(4) Dead or permanent load is one of constant and indeterminate duration, as books on a shelf. In the case of a bridge the weight of the structure itself is the dead load. All large beams support a uniform dead load consisting of their own weight.
The effect of dead load on a wooden beam may be two or more times that produced by an immediate load of the same weight. Loads greater than the elastic limit are unsafe and will generally result in rupture if continued long enough. A beam may be considered safe under permanent load when the deflections diminish during equal successive periods of time. A continual increase in deflection indicates an unsafe load which is almost certain to rupture the beam eventually.
Variations in the humidity of the surrounding air influence the deflection of dry wood under dead load, and increased deflections during damp weather are cumulative and not recovered by subsequent drying. In the case of longleaf pine, dry beams may with safety be loaded permanently to within three-fourths of their elastic limit as determined from ordinary static tests. Increased moisture content, due to greater humidity of the air, lowers the elastic limit of wood so that what was a safe load for the dry material may become unsafe.
When a dead load not great enough to rupture a beam has been removed, the beam tends gradually to recover its former shape, but the recovery is not always complete. If specimens from such a beam are tested in the ordinary testing machine it will be found that the application of the dead load did not affect the stiffness, ultimate strength, or elastic limit of the material. In other words, the deflections and recoveries produced by live loads are the same as would have been produced had not the beam previously been subjected to a dead load.[11]

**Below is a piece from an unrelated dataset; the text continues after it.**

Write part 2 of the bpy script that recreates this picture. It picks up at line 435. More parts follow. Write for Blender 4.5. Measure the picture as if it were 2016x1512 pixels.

[Footnote 11: See Tiemann, Harry D.: Some results of dead load bending tests of timber by means of a recording deflectometer. Proc. Am. Soc. for Testing Materials. Phila. Vol. IX, 1909, pp. 534-548.]
Maximum load is the greatest load a material will support and is usually greater than the load at rupture.
Safe load is the load considered safe for a material to support in actual practice. It is always less than the load at elastic limit and is usually taken as a certain proportion of the ultimate or breaking load.
The ratio of the breaking to the safe load is called the factor of safety. (Factor of safety = ultimate strength / safe load) In order to make due allowance for the natural variations and imperfections in wood and in the aggregate structure, as well as for variations in the load, the factor of safety is usually as high as 6 or 10, especially if the safety of human life depends upon the structure. This means that only from one-sixth to one-tenth of the computed strength values is considered safe to use. If the depth of timbers exceeds four times their thickness there is a great tendency for the material to twist when loaded. It is to overcome this tendency that floor joists are braced at frequent intervals. Short deep pieces shear out or split before their strength in bending can fully come into play.